<<<<

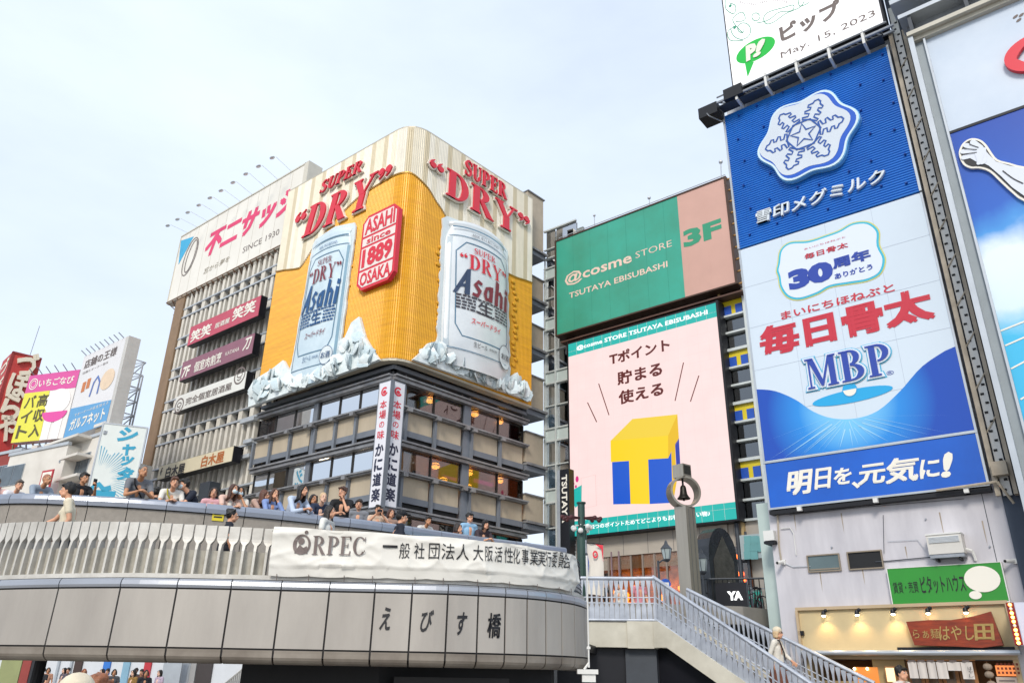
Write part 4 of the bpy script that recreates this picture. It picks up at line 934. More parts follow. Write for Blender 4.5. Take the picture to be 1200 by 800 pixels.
# the building below
CB = Thing('corner_building', 'grey corner building with bands of windows below the beer billboard', 'building', fr=AL, base=(0, 0, PZ))
far_l = AL.uz(297, 560)[0]; ur = AR.uz(614, 500)[0]
core = [(far_l, .75), (-.8, .75), ar2al(ur, .75), ar2al(ur, 9), (far_l, 10)]
CB.part('core', MB().slab(core, PZ, zb_-.2), M_room)
CB.part('upper_core', MB().slab([(uL+3.0, 1.0), (-1.0, 1.0), ar2al(ur-.2, 1.0), ar2al(ur-.2, 9), (uL+3.0, 10)], zb_-.2, zt_-.5), M_conG)
P3 = AL.uz(441, 452)[1], AL.uz(441, 477)[1]; Q3 = AL.uz(438, 524)[1], AL.uz(438, 556)[1]
pitch = P3[0]-Q3[0]
def facade_band(fr, us, u_a, u_b, zw1, zw0, zn, right, row):
    """one storey: window band zw0..zw1, spandrel below down to zn"""
    def B(nm, m, x0, x1, y0, y1, z0, z1, par=None): return PT_.box(nm, m, x0, x1, y0, y1, z0, z1)
    PT_ = CBR if right else CB
    zs = zw0-.22
    B('ledge_beam', M_beam, u_a-.1, u_b+.1, -.30, .05, zw1+.02, zw1+.2); B('ledge_beam', M_beam, u_a-.1, u_b+.1, -.42, -.1, zw1+.23, zw1+.33)
    B('ledge_beam', M_beam, u_a-.1, u_b+.1, -.30, .05, zw0-.2, zw0-.02); B('ledge_beam', M_beam, u_a-.1, u_b+.1, -.42, -.1, zw0-.12, zw0-.03)
    for a, b in zip(us[:-1], us[1:]):
        w = b-a
        if w < .9:
            B('post', M_conG, a+.04, b-.04, -.05, .3, zn+.34, zw1); continue
        if row == 0 or row == 1 or row == 2:
            B('window_pane', M_glassD if (right or (row == 0 and a < u_a+1)) else M_glassS, a+.05, b-.05, .10, .125, zw0, zw1)
            B('window_frame', M_frame, a, a+.05, .04, .16, zw0, zw1); B('window_frame', M_frame, b-.05, b, .04, .16, zw0, zw1)
        B('slatted_panel', M_span, a+.12, b-.12, .0, .06, zs-(zs-zn-.34)*.6, zs); B('panel_band', M_conG, a+.1, b-.1, -.04, .06, zs-(zs-zn-.34)*.8, zs-(zs-zn-.34)*.605)
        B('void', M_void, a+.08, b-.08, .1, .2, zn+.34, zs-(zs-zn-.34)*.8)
        B('post', M_conG, a-.07, a+.11, -.18, .0, zn+.34, zs)
    for a in us[1:-1]: B('bracket', M_beam, a-.16, a+.16, -.5, -.08, zw0-.32, zw0-.12)
CBR = Thing('corner_building_wing', 'grey right hand wing of the corner building with lantern lit windows', 'building', fr=AR, base=(4, 0, PZ))
usL = [AL.uz(x, y)[0] for x, y in ((301, 508), (321, 503), (344, 496), (367, 488), (373, 486), (397, 479), (421, 471))]+[-.25]
usL2 = [AL.uz(x, y)[0] for x, y in ((295, 570), (312, 566), (334, 561), (357, 555), (363, 553), (387, 547), (412, 540))]+[-.25]
usR = [.3, 1.0]+[AR.uz(x, y)[0] for x, y in ((510, 470), (543, 482), (552, 484), (585, 494), (614, 503))]
zR = [AR.uz(478, 452)[1], AR.uz(478, 477)[1]]
z1_, z0_ = P3
for r in range(5):
    w1, w0 = z1_-pitch*r, z0_-pitch*r; nx = w1-pitch
    if nx < PZ-1: break
    facade_band(AL, usL if r % 2 == 0 else usL2, far_l, .0, w1, w0, nx, False, r); facade_band(AR, usR, .0, ur, w1, w0, nx, True, r)
    # rooms behind the glass
    for T, ua, ub, right in ((CB, far_l+.2, -.4, False), (CBR, .6, ur-.2, True)):
        T.box('ceiling', M_warm if right else mat('pale_ceiling', '#A89C8A', .8), ua, ub, .2, .74, w1+.01, w1+.05)
        if right: T.box('room_back', M_warm if r else M_room, ua, ub, .68, .72, w0, w1)
        else: T.box('room_back', M_room, ua, ub, .68, .72, w0, w1)
for u, z in [AL.uz(x, y, .4) for x, y in ((329, 500), (353, 491), (399, 479), (425, 467), (350, 548), (378, 537), (425, 531))]:
    CB.part('oval_light', MB().ball((u, .5, z), (.42, .15, .12), 12, 6), G_ceil)
CB.box('warm_blind', mat('orange_blind', '#C98238', .7, var=.25), far_l+.3, usL[1]-.1, .3, .34, z0_+.05, z1_-.02)
for r in range(3):
    for a, b in zip(usL[:-1], usL[1:]):
        if b-a > .9 and R.random() < .6:
            h = R.uniform(.15, .6); CB.box('roller_blind', mat('roller_blind', '#BFB9A8', .8, var=.15), a+.1, b-.1, .18, .2, z1_-pitch*r-(z1_-z0_)*h, z1_-pitch*r-.03)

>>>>

Instructions to follow:
Pick out every line of the listing containing the word "part", and show those lines.

Solution to the exercise:
Write part 4 of the bpy script that recreates this picture. It picks up at line 934. More parts follow. Write for Blender 4.5. Take the picture to be 1200 by 800 pixels.
CB.part('core', MB().slab(core, PZ, zb_-.2), M_room)
CB.part('upper_core', MB().slab([(uL+3.0, 1.0), (-1.0, 1.0), ar2al(ur-.2, 1.0), ar2al(ur-.2, 9), (uL+3.0, 10)], zb_-.2, zt_-.5), M_conG)
    CB.part('oval_light', MB().ball((u, .5, z), (.42, .15, .12), 12, 6), G_ceil)